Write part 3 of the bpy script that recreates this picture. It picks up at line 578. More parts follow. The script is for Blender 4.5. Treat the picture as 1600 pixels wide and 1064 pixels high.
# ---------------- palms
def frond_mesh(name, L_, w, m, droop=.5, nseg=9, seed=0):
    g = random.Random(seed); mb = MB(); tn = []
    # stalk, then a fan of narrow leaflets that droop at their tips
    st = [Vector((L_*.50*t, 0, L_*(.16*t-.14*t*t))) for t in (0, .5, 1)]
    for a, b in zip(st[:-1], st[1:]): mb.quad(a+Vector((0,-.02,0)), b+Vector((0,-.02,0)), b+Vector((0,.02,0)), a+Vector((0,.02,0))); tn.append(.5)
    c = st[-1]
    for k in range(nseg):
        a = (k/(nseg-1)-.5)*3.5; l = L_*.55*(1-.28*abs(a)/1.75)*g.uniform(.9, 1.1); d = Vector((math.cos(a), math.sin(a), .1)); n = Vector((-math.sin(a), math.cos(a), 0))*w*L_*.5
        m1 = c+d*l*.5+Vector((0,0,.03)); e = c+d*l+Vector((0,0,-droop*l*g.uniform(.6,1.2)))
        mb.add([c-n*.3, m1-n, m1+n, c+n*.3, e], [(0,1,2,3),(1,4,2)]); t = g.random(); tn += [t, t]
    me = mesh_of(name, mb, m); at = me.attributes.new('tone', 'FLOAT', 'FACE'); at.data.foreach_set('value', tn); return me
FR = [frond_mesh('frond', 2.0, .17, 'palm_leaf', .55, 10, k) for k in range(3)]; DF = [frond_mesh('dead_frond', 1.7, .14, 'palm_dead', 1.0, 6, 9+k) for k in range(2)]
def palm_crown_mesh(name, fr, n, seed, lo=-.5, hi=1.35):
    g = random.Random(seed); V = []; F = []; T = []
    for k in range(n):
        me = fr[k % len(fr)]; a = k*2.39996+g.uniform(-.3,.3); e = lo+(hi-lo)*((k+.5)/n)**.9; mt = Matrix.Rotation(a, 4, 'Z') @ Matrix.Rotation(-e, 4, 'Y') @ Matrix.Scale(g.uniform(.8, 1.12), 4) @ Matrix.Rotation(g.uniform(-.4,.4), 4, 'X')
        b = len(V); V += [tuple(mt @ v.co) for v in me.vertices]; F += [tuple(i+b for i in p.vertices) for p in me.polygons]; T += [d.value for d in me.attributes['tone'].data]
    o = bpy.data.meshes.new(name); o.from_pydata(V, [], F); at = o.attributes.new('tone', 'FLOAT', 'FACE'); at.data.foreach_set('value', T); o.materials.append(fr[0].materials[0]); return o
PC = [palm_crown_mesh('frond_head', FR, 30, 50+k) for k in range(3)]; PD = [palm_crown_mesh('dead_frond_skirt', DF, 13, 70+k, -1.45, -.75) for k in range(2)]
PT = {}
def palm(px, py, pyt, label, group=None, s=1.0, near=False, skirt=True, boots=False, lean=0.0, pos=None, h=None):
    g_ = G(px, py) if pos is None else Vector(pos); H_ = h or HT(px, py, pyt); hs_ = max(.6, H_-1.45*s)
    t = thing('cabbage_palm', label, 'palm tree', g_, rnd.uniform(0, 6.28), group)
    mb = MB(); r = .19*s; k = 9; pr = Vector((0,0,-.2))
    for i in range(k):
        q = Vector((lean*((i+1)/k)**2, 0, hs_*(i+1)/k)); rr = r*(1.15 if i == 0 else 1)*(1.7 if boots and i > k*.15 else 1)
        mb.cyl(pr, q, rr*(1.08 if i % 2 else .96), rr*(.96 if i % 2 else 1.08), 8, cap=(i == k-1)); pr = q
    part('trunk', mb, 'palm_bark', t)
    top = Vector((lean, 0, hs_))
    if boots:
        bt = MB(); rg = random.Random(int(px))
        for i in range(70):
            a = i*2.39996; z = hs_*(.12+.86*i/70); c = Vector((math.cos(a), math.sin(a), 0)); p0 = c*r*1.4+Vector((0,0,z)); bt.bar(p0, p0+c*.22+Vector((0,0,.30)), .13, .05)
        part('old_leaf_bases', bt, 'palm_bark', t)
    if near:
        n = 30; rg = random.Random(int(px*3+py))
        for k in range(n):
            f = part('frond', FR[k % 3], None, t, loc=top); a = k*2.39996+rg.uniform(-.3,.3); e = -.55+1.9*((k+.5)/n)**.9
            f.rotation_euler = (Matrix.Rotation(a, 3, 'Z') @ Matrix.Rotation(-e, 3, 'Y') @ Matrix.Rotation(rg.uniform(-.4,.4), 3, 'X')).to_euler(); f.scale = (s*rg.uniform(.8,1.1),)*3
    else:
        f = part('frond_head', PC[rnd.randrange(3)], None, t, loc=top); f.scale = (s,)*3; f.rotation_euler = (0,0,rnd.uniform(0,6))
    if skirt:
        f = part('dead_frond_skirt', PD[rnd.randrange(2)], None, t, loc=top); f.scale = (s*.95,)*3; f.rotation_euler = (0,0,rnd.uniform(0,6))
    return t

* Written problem
Copy down the material exactly as written.

* Task result
Write part 3 of the bpy script that recreates this picture. It picks up at line 578. More parts follow. The script is for Blender 4.5. Treat the picture as 1600 pixels wide and 1064 pixels high.
# ---------------- palms
def frond_mesh(name, L_, w, m, droop=.5, nseg=9, seed=0):
    g = random.Random(seed); mb = MB(); tn = []
    # stalk, then a fan of narrow leaflets that droop at their tips
    st = [Vector((L_*.50*t, 0, L_*(.16*t-.14*t*t))) for t in (0, .5, 1)]
    for a, b in zip(st[:-1], st[1:]): mb.quad(a+Vector((0,-.02,0)), b+Vector((0,-.02,0)), b+Vector((0,.02,0)), a+Vector((0,.02,0))); tn.append(.5)
    c = st[-1]
    for k in range(nseg):
        a = (k/(nseg-1)-.5)*3.5; l = L_*.55*(1-.28*abs(a)/1.75)*g.uniform(.9, 1.1); d = Vector((math.cos(a), math.sin(a), .1)); n = Vector((-math.sin(a), math.cos(a), 0))*w*L_*.5
        m1 = c+d*l*.5+Vector((0,0,.03)); e = c+d*l+Vector((0,0,-droop*l*g.uniform(.6,1.2)))
        mb.add([c-n*.3, m1-n, m1+n, c+n*.3, e], [(0,1,2,3),(1,4,2)]); t = g.random(); tn += [t, t]
    me = mesh_of(name, mb, m); at = me.attributes.new('tone', 'FLOAT', 'FACE'); at.data.foreach_set('value', tn); return me
FR = [frond_mesh('frond', 2.0, .17, 'palm_leaf', .55, 10, k) for k in range(3)]; DF = [frond_mesh('dead_frond', 1.7, .14, 'palm_dead', 1.0, 6, 9+k) for k in range(2)]
def palm_crown_mesh(name, fr, n, seed, lo=-.5, hi=1.35):
    g = random.Random(seed); V = []; F = []; T = []
    for k in range(n):
        me = fr[k % len(fr)]; a = k*2.39996+g.uniform(-.3,.3); e = lo+(hi-lo)*((k+.5)/n)**.9; mt = Matrix.Rotation(a, 4, 'Z') @ Matrix.Rotation(-e, 4, 'Y') @ Matrix.Scale(g.uniform(.8, 1.12), 4) @ Matrix.Rotation(g.uniform(-.4,.4), 4, 'X')
        b = len(V); V += [tuple(mt @ v.co) for v in me.vertices]; F += [tuple(i+b for i in p.vertices) for p in me.polygons]; T += [d.value for d in me.attributes['tone'].data]
    o = bpy.data.meshes.new(name); o.from_pydata(V, [], F); at = o.attributes.new('tone', 'FLOAT', 'FACE'); at.data.foreach_set('value', T); o.materials.append(fr[0].materials[0]); return o
PC = [palm_crown_mesh('frond_head', FR, 30, 50+k) for k in range(3)]; PD = [palm_crown_mesh('dead_frond_skirt', DF, 13, 70+k, -1.45, -.75) for k in range(2)]
PT = {}
def palm(px, py, pyt, label, group=None, s=1.0, near=False, skirt=True, boots=False, lean=0.0, pos=None, h=None):
    g_ = G(px, py) if pos is None else Vector(pos); H_ = h or HT(px, py, pyt); hs_ = max(.6, H_-1.45*s)
    t = thing('cabbage_palm', label, 'palm tree', g_, rnd.uniform(0, 6.28), group)
    mb = MB(); r = .19*s; k = 9; pr = Vector((0,0,-.2))
    for i in range(k):
        q = Vector((lean*((i+1)/k)**2, 0, hs_*(i+1)/k)); rr = r*(1.15 if i == 0 else 1)*(1.7 if boots and i > k*.15 else 1)
        mb.cyl(pr, q, rr*(1.08 if i % 2 else .96), rr*(.96 if i % 2 else 1.08), 8, cap=(i == k-1)); pr = q
    part('trunk', mb, 'palm_bark', t)
    top = Vector((lean, 0, hs_))
    if boots:
        bt = MB(); rg = random.Random(int(px))
        for i in range(70):
            a = i*2.39996; z = hs_*(.12+.86*i/70); c = Vector((math.cos(a), math.sin(a), 0)); p0 = c*r*1.4+Vector((0,0,z)); bt.bar(p0, p0+c*.22+Vector((0,0,.30)), .13, .05)
        part('old_leaf_bases', bt, 'palm_bark', t)
    if near:
        n = 30; rg = random.Random(int(px*3+py))
        for k in range(n):
            f = part('frond', FR[k % 3], None, t, loc=top); a = k*2.39996+rg.uniform(-.3,.3); e = -.55+1.9*((k+.5)/n)**.9
            f.rotation_euler = (Matrix.Rotation(a, 3, 'Z') @ Matrix.Rotation(-e, 3, 'Y') @ Matrix.Rotation(rg.uniform(-.4,.4), 3, 'X')).to_euler(); f.scale = (s*rg.uniform(.8,1.1),)*3
    else:
        f = part('frond_head', PC[rnd.randrange(3)], None, t, loc=top); f.scale = (s,)*3; f.rotation_euler = (0,0,rnd.uniform(0,6))
    if skirt:
        f = part('dead_frond_skirt', PD[rnd.randrange(2)], None, t, loc=top); f.scale = (s*.95,)*3; f.rotation_euler = (0,0,rnd.uniform(0,6))
    return t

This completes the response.